[EM] Why Margins isn't as democratic or ethical as
Blake Cretney
bcretney at postmark.net
Mon Feb 7 15:18:41 PST 2000
Rob Lanphier wrote:
> Another message from Mike...
> ---------- Forwarded message ----------
> Date: Mon, 07 Feb 2000 07:59:46 GMT
> From: MIKE OSSIPOFF <nkklrp at hotmail.com>
> To: robla at eskimo.com
> Cc: nkklrp at hotmail.com
> Subject: Why Margins isn't as democratic or ethical as votes-against
>
>
>
> Rob--
>
> This is my letter about why votes-against makes more sense
> than margins, completely aside from the matter of
> criterion compliance. It never occurred to me to put it this
> way when I was on the list.
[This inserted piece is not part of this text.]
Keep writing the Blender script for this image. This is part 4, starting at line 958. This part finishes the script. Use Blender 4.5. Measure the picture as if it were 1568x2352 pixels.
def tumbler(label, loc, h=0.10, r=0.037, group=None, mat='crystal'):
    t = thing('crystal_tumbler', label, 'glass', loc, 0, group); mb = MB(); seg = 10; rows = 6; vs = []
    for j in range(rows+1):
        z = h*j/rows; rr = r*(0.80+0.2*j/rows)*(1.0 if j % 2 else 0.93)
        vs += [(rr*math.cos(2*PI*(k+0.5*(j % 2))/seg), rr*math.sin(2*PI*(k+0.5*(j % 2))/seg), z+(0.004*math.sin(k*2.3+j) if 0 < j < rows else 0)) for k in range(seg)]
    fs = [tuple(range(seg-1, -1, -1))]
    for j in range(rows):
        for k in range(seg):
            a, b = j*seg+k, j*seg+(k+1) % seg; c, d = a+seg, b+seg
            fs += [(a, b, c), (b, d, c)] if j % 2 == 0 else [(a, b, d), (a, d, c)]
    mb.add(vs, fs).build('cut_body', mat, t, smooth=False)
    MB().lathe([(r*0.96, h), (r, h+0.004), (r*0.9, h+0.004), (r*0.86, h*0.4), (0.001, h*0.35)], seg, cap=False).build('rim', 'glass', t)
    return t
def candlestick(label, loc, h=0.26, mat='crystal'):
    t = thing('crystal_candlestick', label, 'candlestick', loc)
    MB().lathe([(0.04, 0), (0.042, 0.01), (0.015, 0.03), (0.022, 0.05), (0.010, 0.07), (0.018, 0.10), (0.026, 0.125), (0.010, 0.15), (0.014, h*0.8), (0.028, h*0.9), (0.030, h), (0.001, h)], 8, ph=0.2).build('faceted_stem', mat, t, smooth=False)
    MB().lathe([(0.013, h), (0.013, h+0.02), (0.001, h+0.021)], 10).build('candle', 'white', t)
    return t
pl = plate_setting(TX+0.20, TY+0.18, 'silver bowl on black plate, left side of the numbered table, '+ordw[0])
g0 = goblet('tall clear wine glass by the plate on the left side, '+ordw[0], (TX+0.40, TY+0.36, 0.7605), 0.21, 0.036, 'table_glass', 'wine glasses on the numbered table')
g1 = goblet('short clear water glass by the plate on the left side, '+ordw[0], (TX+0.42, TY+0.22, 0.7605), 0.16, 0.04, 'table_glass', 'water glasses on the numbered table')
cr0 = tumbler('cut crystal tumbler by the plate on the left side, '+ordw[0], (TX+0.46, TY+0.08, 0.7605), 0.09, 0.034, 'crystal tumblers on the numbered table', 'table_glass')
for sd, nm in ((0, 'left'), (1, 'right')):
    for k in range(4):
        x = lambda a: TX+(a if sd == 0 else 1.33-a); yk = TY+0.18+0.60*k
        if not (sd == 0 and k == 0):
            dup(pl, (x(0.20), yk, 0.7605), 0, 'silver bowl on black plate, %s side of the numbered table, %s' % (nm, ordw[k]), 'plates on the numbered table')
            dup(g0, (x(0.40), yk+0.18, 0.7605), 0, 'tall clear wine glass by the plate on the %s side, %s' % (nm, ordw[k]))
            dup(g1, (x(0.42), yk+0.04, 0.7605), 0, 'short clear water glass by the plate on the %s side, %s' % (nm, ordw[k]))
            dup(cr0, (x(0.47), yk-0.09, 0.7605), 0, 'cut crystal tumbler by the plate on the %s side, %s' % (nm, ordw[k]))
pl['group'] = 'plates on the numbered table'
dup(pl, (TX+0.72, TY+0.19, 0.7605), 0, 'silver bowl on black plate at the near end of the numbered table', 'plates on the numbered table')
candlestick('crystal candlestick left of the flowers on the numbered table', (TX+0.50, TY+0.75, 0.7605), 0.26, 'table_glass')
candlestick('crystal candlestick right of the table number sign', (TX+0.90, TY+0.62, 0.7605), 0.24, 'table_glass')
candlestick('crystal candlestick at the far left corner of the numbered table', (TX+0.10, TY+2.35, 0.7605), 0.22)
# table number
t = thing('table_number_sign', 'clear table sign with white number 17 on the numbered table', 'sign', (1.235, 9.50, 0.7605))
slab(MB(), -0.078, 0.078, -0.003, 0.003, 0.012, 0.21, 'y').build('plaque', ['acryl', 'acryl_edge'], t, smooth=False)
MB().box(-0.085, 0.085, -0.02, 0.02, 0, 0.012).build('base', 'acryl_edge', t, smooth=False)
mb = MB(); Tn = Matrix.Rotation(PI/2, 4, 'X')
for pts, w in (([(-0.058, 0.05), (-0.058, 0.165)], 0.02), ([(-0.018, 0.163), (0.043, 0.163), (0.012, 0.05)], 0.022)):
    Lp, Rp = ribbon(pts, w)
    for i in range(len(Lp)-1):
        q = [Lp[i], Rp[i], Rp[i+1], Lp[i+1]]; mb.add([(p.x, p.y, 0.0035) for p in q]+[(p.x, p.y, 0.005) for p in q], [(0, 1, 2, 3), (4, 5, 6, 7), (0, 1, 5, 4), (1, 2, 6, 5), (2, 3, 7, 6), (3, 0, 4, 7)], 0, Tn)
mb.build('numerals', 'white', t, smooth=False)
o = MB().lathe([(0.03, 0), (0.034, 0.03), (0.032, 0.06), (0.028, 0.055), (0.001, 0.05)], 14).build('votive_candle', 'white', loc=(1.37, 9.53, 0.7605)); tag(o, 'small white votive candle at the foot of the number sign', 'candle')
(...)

Would you forward this to EM for me?
I think I remember Mike presenting a very similar argument
previously.
> Here's why I claim that Blake Cretney's Margins method
> isn't as good as Schulze, or any other genuine Condorcet
> version. (The translations of Condorcet's words indicate that
> Condorcet judged the strength of a defeat by the number of people
> voting in favor of that defeat).
Could someone please send me that translation, or any translation
believed decisive on the issue of Condorcet's beliefs. Everything I
have seen by Condorcet argued based on probability, and therefore
suggests margins. I would be surprised to see him presenting the kind
of argument Mike gives here. I would be interested in seeing any
published paper arguing for winning-votes over margins.
> We'd like it if there is one candidate who beats each one of
> the others. We of course only drop a defeat because we have
> to, because they're in conflict for choosing a winner.
> Dropping a defeat means overruling a pairwise count result
> voted by the people, and so it isn't done lightly. We want
> to minimize the number of voters whom we overrule.
>
> Since Condorcet's own wording of his proposal on which most
> of our Condorcet interpretations are based is an iterative process
> in which we iteratively drop the weakest defeat, I'll talk in
> terms of that procedure. It clarifies & dramatizes the issue
> of which way to judge defeats, when we consider which defeat to
> drop.
>
> If A beats B, and we drop the defeat A>B, then we're overruling
> the voters who won that pairwise defeat result. If we don't
> drop A>B, we _aren't_ overruling the voters who opposed that
> result by voting B over A. We aren't overruling them because they
> were already overruled when the votes were counted. They lost.
That could be used to justify any method.
> So, if we want to minimize the number of voters whom we overrule
> by dropping a defeat, then we must minimize the number of people
> who voted in favor of the defeat that we drop. Drop the defeat
> that has fewest people voting for it. That's obviously what it
> means to overrule as few voters as possible.
>
> ***
>
> To put it differently, Blake would treat those 2 sets of votes
> the same, count them with the same weight: The voters who
> voted A over B, and the voters who voted B over A. Even though
> A beat B, because more voted A over B than vice-versa, and the
> A>B voters are the ones who won, and the B>A voters are the
> losers.
>
> ***
>
> Ethically & democratically, it makes much more sense to
> drop the defeat for whom the fewest people voted.
Speaking to Rob Lanphier, do you agree with this argument, or are you
merely forwarding it? It all seems to hinge on belief in majority
rule with a very specific and personal definition. BTW, have you
read any of my long-running debate with Mike on the margins vs.
winning-votes subject?
I'm not interested in getting into another debate with Mike about
this subject on this list. If anyone wants to know what we would say,
they can check the archive because we already said it.
I am, however, planning to post an essay on the web that will review
my position on this subject. This will be easier to read than the
archive, but of course will only present Mike's arguments in order to
be refuted. I plan to ignore the particular argument presented here
unless other people seem to find it convincing.